Known as the monied class or moneyed people. Two different spellings of the same group. They’re the ruling class controlled by a handful of powerful elites. Nameless, faceless entities of ruthless, corrupt governments, the evils of organized religion, and blatant corporate greed. Some say money makes the world go round; others argue it’s the root of all evil. It changes everything, controlling people in every aspect of modern society that we associate with the economic aspects of day-to-day living. Paycheck to paycheck, the debt grows. From well-to-do to millionaires, billionaires, trillionaires, and beyond. Wealth, like religion, is in bad faith, often called the opiate of the masses, the hardest pill to swallow.
From the book of Revelations, 6:15–17: “Then the kings of the earth, the princes, the generals, the rich, the mighty, and everyone else, both slave and free, hid in caves and among the rocks of the mountains. They called to the mountains and the rocks, ‘Fall on us and hide us from the face of him who sits on the throne and from the wrath of the Lamb!’”
Sounds like today’s daily news. You don’t need a gold toilet to sit on the commode throne to rule and ruin; rue the decades of blood, slaughtered, sacrificed, and laid bare to die in some faraway land, fighting for vagaries. War, the great enemy of equality. Just as long as it's not in your neighborhood or backyard. No weapons or mass destruction to distract from the truth. You don’t need to bury your head in the sand to know the world is constantly on a carnival ride to chaos. Dreams offer dismay. With a dwindling bank account and the balance of a new world order in your flimsy wallet.
Barter your soul for a bigger piece of pie and the promise of prosperity in some heavenly afterlife. You can buy your way into the kingdom. An exclusive club.
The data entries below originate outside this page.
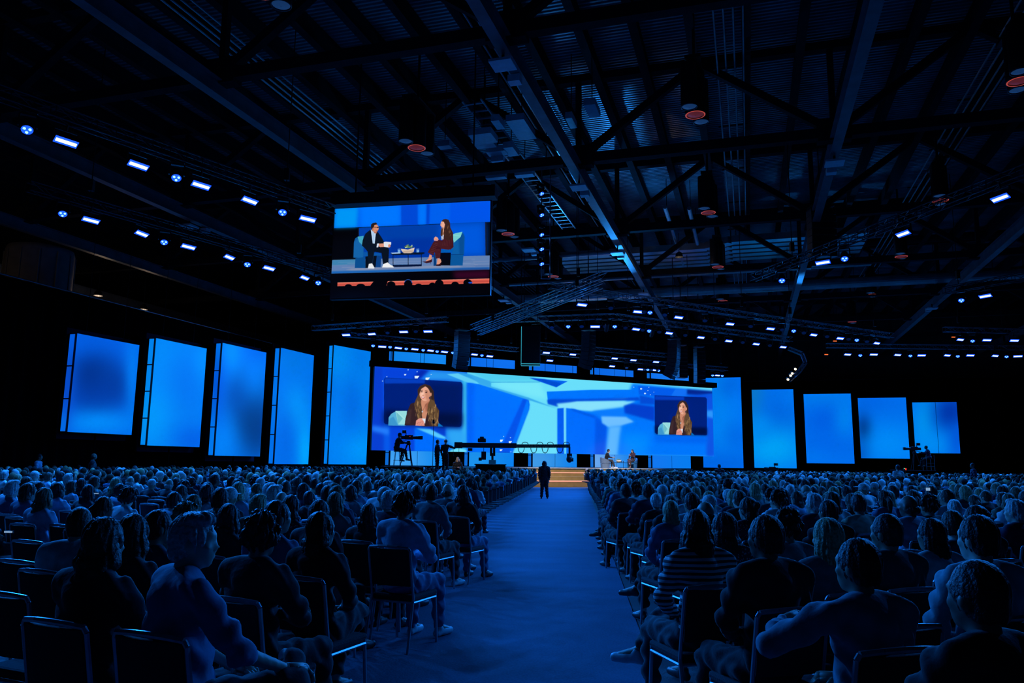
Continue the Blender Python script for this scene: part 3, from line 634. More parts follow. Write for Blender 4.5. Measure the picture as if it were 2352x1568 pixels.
# clusters of cylindrical down-lights
k = 0
for x, y, s_, lab in ((1597, 262, 1, 'large one above the right of the stage'), (957, 338, 1, 'large one above the hanging picture screen'), (1627, 487, 1, 'below the large right one'), (1167, 536, 1, 'right of the hanging picture screen'),
                      (1649, 612, 1, 'right of the flat pale ducts'), (1271, 634, 1, 'below the lamp ladder'), (1660, 690, 1, 'just above the front lighting truss'), (2002, 676, 1, 'under the silvery duct at right'),
                      (2160, 459, 1, 'at upper right between two blue bars'), (2070, 588, 1, 'left of the sloping beam at right'), (2340, 185, 1, 'at the right edge of the picture'), (600, -20, 1, 'at the top edge left of the middle'), (1957, 738, 1, 'small one far off at right')):
    P = at_z(x, y, 13.0); t = wthing('downlight_cluster', 'black cluster of three cylinder downlights, ' + lab, 'light', P, 'downlight clusters under the roof')
    D = AX * .62
    for j, (off, r2, mm) in enumerate(((-D - BX * .15, .26, 'lens_dim'), (BX * 0, .33, 'lens_red'), (D + BX * .15, .26, 'lens_dim'))):
        c = P + off; h = MB(); h.lathe(c, [(r2 * .55, 1.5), (r2 * .98, 1.45), (r2 * 1.02, .03), (r2 * 1.02, -.03), (r2 * .9, -.03), (r2 * .86, .02)], 20); ho = h.build('lamp_housing', M['black'], t, smooth=True)
        l = MB(); l.lathe(c, [(r2 * .88, .0), (r2 * .5, -.04), (.01, -.055)], 20); l.build('lens', M[mm], t, smooth=True)
        if mm == 'lens_red': l = MB(); l.lathe(c, [(r2 * .98, -.032), (r2 * .86, -.036)], 20); l.build('lens_rim', M['rim_red'], t)
    m = MB(); m.tube(P + ZV * 1.45, P + ZV * (ZD - 13.0), .05, n=6); m.box(P + ZV * 1.6, (.5, 1.7, .12), BX, AX, ZV); m.build('hanging_bracket', M['black'], t)

# jumble of air-handling boxes and service ladders lit blue near the middle beam
rr = random.Random(11)
t = wthing('service_gantry', 'blue-lit service gantry of small metal boxes and ladders left of the middle beam', 'gantry', at_z(1190, 330, 14.0))
for x, y, wx, wy in ((1110, 312, .9, .3), (1112, 325, .8, .25), (1198, 292, .7, .6), (1142, 346, .8, .15), (1174, 342, .4, .3), (1140, 404, .9, .1), (1205, 398, .8, .12), (1022, 332, .5, .12), (1360, 248, .4, .35), (1312, 276, .25, .3), (1144, 366, .5, .1), (1144, 280, .3, .25)):
    P = at_z(x, y, 14.0 + rr.uniform(-.3, .3)); m = MB(); m.box(P, (wx, wy * 3, .25), BX, AX, ZV); m.build('metal_box', M['panelgrey'], t)
    m = MB(); m.tube(P, np.array([P[0], P[1], ZD]), .02, n=5); m.build('hanger_rod', M['steel'], t)
for b in (-9.3, -8.6): 
    m = MB(); m.tube(ab(24, b, 14.3), ab(40, b, 14.3), .04, n=6); m.build('gantry_rail', M['pipe'], t)
for a in np.arange(24.3, 40, .6):
    m = MB(); m.box(ab(a, -8.95, 14.3), (.7, .09, .05), BX, AX, ZV); m.build('gantry_rung', M['pipe'], t)

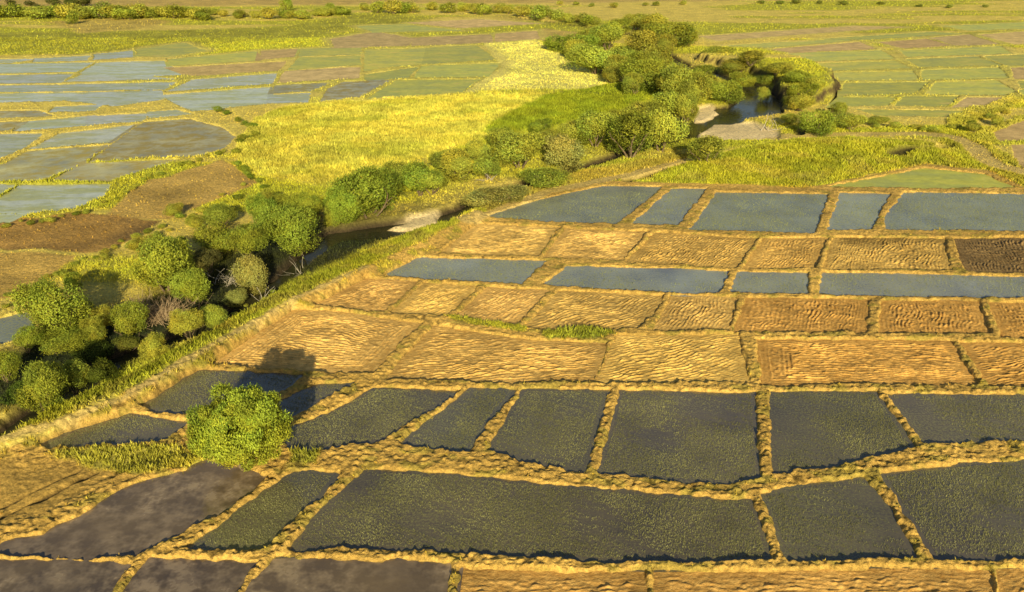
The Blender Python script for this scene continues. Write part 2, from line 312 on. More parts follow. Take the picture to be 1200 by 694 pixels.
# ------------------------------------------------------------------ zones of the ground (colour, tuft density, raise)
Z = [ # name, plan outline, colour, grass amount, softness (m), raise (m)
 ('far_band', [(-400,9),(200,8),(420,5),(700,3),(860,1),(1600,-6),(1600,-70),(-400,-70)], (.74, .52, .16), .1, 14, 0),
 ('far_green',[(-400,70),(-400,44),(120,38),(330,32),(440,16),(520,22),(420,32),(340,46),(230,52),(100,64)], (.50, .46, .06), .4, 8, 0),
 ('far_tan', [(60,26),(130,20),(200,24),(180,34),(90,40)], (.70, .52, .13), .3, 8, 0),
 ('tan', [(120,256),(150,226),(176,212),(262,188),(305,214),(258,232),(196,258)], (.74, .48, .13), .05, 1.0, 0),
 ('brown', [(-80,300),(-80,268),(0,262),(90,249),(186,260),(152,282),(112,296),(0,292)], (.62, .36, .10), .04, 1.0, 0),
 ('gold', [(-80,370),(-80,300),(0,296),(92,299),(66,318),(20,346),(0,352)], (.84, .54, .14), .04, 1.0, 0),
 ('yellow', [(272,185),(280,165),(300,140),(340,126),(420,117),(540,110),(640,106),(668,118),(600,150),(520,180),(470,195),(440,214),(400,222),(300,206)], (.70, .60, .12), 1.0, 1.2, .4),
 ('greencrop',[(610,128),(640,114),(700,104),(745,98),(770,112),(735,132),(640,152),(590,158),(560,158),(585,140)], (.33, .36, .03), 1.0, 2.5, .6),
 ('straw', [(566,52),(628,47),(660,66),(722,98),(700,104),(620,107),(541,111),(588,80)], (1.0, .88, .25), .8, 1.0, .25),
 ('strawgap', [(628,46),(635,34),(690,40),(680,52),(640,50)], (.75,.55,.15), .2, 3, 0),
 ('field', [(-200,552),(0,531),(60,514),(163,466),(213,434),(345,359),(430,320),(545,262),(570,250),(640,226),(707,213),(790,216),(960,219),(1084,193),(1160,201),(1200,221),(1500,225),(1500,1000),(-500,1000),(-500,575)], (.88, .54, .13), .004, .5, 0),
 ('slope', [(750,212),(820,188),(927,165),(1000,162),(1080,166),(1140,182),(1162,200),(1084,193),(1000,210),(950,219),(800,216)], (.50, .47, .05), 1.0, 2.0, 0),
 ('slope2', [(1100,165),(1160,150),(1260,110),(1260,132),(1180,158),(1160,172),(1190,190),(1260,215),(1200,222),(1150,196)], (.52, .45, .07), .9, 2.0, 0),
 ('yel_strip', [(1110,136),(1200,106),(1230,108),(1140,146),(1110,150)], (.55,.47,.08), 1.0, 1.5, .3),
 ('grass_fringe',[(500,369),(560,374),(618,386),(616,391),(560,383)], (.40, .38, .05), .7, .4, 0),
 ('grass_fringe',[(636,390),(684,384),(716,388),(722,393),(700,398),(660,399),(634,396)], (.36, .36, .05), 1.0, .5, 0),
 ('grass_fringe',[(60,531),(120,526),(215,520),(246,541),(225,548),(160,556),(105,550)], (.66, .56, .10), .8, .9, .05),
 ('grass_fringe',[(340,530),(380,528),(372,545),(340,545)], (.46,.42,.07), 1.0, .6, 0),
 ('dyke', [(-200,570),(-100,530),(0,500),(90,474),(165,440),(250,392),(330,344),(420,300),(520,256),(570,240),(600,236),(560,254),(548,262),(440,317),(345,357),(213,428),(163,459),(60,506),(0,523),(-100,545)], (.40, .38, .04), 1.0, 1.0, 0),
 ('dyke2', [(560,244),(640,212),(700,198),(790,182),(830,180),(760,212),(707,212),(640,224),(572,248)], (.66, .50, .10), .7, 1.0, 0),
 ('sand', [(813,161),(835,143),(883,142),(911,153),(912,163),(866,165)], (.62,.50,.28), 0, .6, 0),
 ('sand', [(815,138),(812,126),(835,122),(843,130),(826,140)], (.60,.48,.25), 0, .6, 0),
 ('sand', [(455,264),(480,252),(513,247),(512,257),(486,264)], (.62,.50,.28), 0, .5, 0),
]
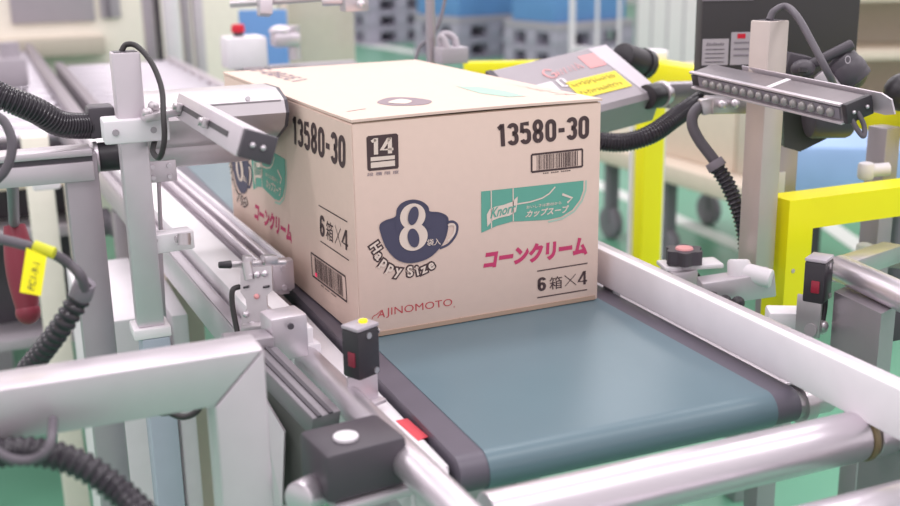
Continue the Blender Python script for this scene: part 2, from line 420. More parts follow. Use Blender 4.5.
poly(bm, [(0.0191, 0.1932), (0.0462, 0.1931), (0.0464, 0.1971), (0.0193, 0.1974)], front, 2); poly(bm, [(0.0191, 0.186), (0.0462, 0.1858), (0.0463, 0.1917), (0.0192, 0.1918)], front, 2)
ink_part('icon_print', bm, inkpale, 'pale figures and bars of the icon')
bm = NB(); text(bm, '段 積 限 度', front, (0.0147, 0.1776), (0.0507, 0.1771), (0.0508, 0.1807), (0.0149, 0.1814), .01); ink_part('printed_caption', bm, inkgrey, None)

def cup_print(face, m, scale, tag):
    """cup picture; m maps the front-face coordinates onto the wanted face"""
    M = lambda P: [m(p) for p in P]
    body = smooth2([(0.027, 0.123), (0.0331, 0.1277), (0.0452, 0.1307), (0.0478, 0.1396), (0.0543, 0.1451), (0.0653, 0.1467), (0.0757, 0.1435), (0.0826, 0.1372), (0.0845, 0.1317), (0.096, 0.1292), (0.1052, 0.1235), (0.1058, 0.1139), (0.102, 0.0998), (0.0921, 0.0875), (0.0788, 0.08), (0.061, 0.0784), (0.046, 0.0839), (0.0349, 0.0968), (0.0296, 0.1101)], 4)
    b = NB(); poly(b, M(body), face); ribbon(b, M(smooth2([(0.1047, 0.1174), (0.1125, 0.1173), (0.1175, 0.1119), (0.1153, 0.102), (0.1066, 0.0929), (0.0957, 0.0895)], 6, False)), .0028*scale, face)
    ribbon(b, M(body + body[:1]), .0016*scale, face, 2)
    ink_part('printed_cup', b, inkcup, 'slate cup picture ' + tag)
    b = NB()
    for kk, c, rx, ry in ((2, (0.0649, 0.129), .0148, .0142), (2.5, (0.065, 0.1063), .0166, .0152)): poly(b, M(ell(c, rx, ry)), face, kk)
    text(b, '袋入', face, *[m(p) for p in ((0.0803, 0.0941), (0.0967, 0.0937), (0.0968, 0.1015), (0.0805, 0.1018))], bold=.01, k=3)
    ribbon(b, M(smooth2([(0.106, 0.1143), (0.1119, 0.1147), (0.1146, 0.1111), (0.1126, 0.1034), (0.1055, 0.0965)], 6, False)), .0024*scale, face, 2)
    ink_part('cup_figure', b, inkpale, 'pale figure 8 and lettering ' + tag)
    b = NB(); poly(b, M(ell((0.0652, 0.1299), .0060, .0102, -14)), face, 4); poly(b, M(ell((0.0647, 0.1054), .0066, .0108, 12)), face, 4)
    poly(b, M([(0.0792, 0.1194), (0.0781, 0.1223), (0.0864, 0.1241), (0.0861, 0.113), (0.0802, 0.1143)]), face, 2); poly(b, M([(0.0518, 0.1161), (0.0452, 0.1137), (0.0445, 0.1269), (0.0508, 0.1245), (0.0529, 0.1195)]), face, 2)
    ink_part('cup_counter', b, inkcup, None)
    b, b2 = NB(), NB()
    for ch, c, a in (('H', (0.0217, 0.1006), -62), ('a', (0.0254, 0.0913), -52), ('p', (0.0313, 0.0832), -40), ('p', (0.0385, 0.0769), -30), ('y', (0.0469, 0.0721), -16), ('S', (0.0599, 0.0688), 2), ('i', (0.0684, 0.0686), 10), ('z', (0.076, 0.0698), 16), ('e', (0.0846, 0.0728), 24)):
        for B, bo, kk in ((b, .14, 1), (b2, .026, 2)): 
            glyph(B, ch, lambda u, v, k=1: face(*m((u, v)), k), c, a, .0112, bo, kk, .98)
    ink_part('printed_slogan', b, ink, 'curved words Happy Size ' + tag); ink_part('slogan_fill', b2, inkpale, None)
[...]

The installment plan of future prosperity was deferred. Temporarily, until the check clears. How ignorant can one be to believe that the rich care about the poor? When your dreams come at a price you could never pay. Born into this poverty of the soul of in a bankrupt nation, we wallow in shoddy trinkets and shiny objects that bring no joy. Money is God for too many reasons.
You’re not invited. The wicked will never allow us to breathe the same air as them. It stinks just how fishy they are. Whoever said money can’t buy happiness never had any money to begin with. The richest people could solve all the world’s woes in half a day. Their greed is greater than their need to make the world a better, safer place. There’s no profit in helping the helpless. What’s in it for them to gain the world and lose their souls? Could it be they never had a soul from the get-go? If they had, would we be in this mess today? The rejection of money-changers whipped and thrown out, bum rushed from the sacred temple.
The poor are used to their constant dread and despair because they must get on with the business of life, with work for slave wages, along with the demands made day after day, hour after worthless hour.
Georges Joseph Christian Simenon (1903–1989) was a Belgian writer. A prolific author who published nearly 500 novels and numerous short works, Simenon writes of the poor from the books of Maigret:
Maigret and the Hundred Gibbets
How strange, and yet how inevitable, that despair should curl its tail like a silent cat in the dim corners of the human breast, unnoticed by those who glance hurriedly past in their polished shoes. The poor, those quiet custodians of unspoken sorrows, perform a ballet of endurance, a subtle choreography of survival refined through centuries of necessity. Their despair is not a cry; it is a hush, a gentle lowering of the eyelids in the morning light, the secret sigh between the scraping of a chair and the scratch of a pen. It dwells not in the loud theater of sentiment but in the tiny, trembling spaces of everyday labor, an invisible manuscript written in gestures, pauses, and the faint tremor of a hand holding a worn cup of tea.
Simenon whispers this truth, but one can imagine Faulkner or even Dostoevsky leaning close to nod in secret approval, for the faint shadow of suffering is a universe unto itself. And there, in the murmur of these hidden lives, beauty and tragedy entangle like twin vines, impossible to separate: the poetry of restraint, the music of endurance. One might say the world conspires to teach the poor the art of silence. The elegance of suppressed lament, and in that quiet mastery lies an understated grandeur, a testament to the human spirit that is at once humble and magnificent.
Nobody suffers like the poor. The greedy old white men who lord and hoard their will and power always want more. The despair is palpable.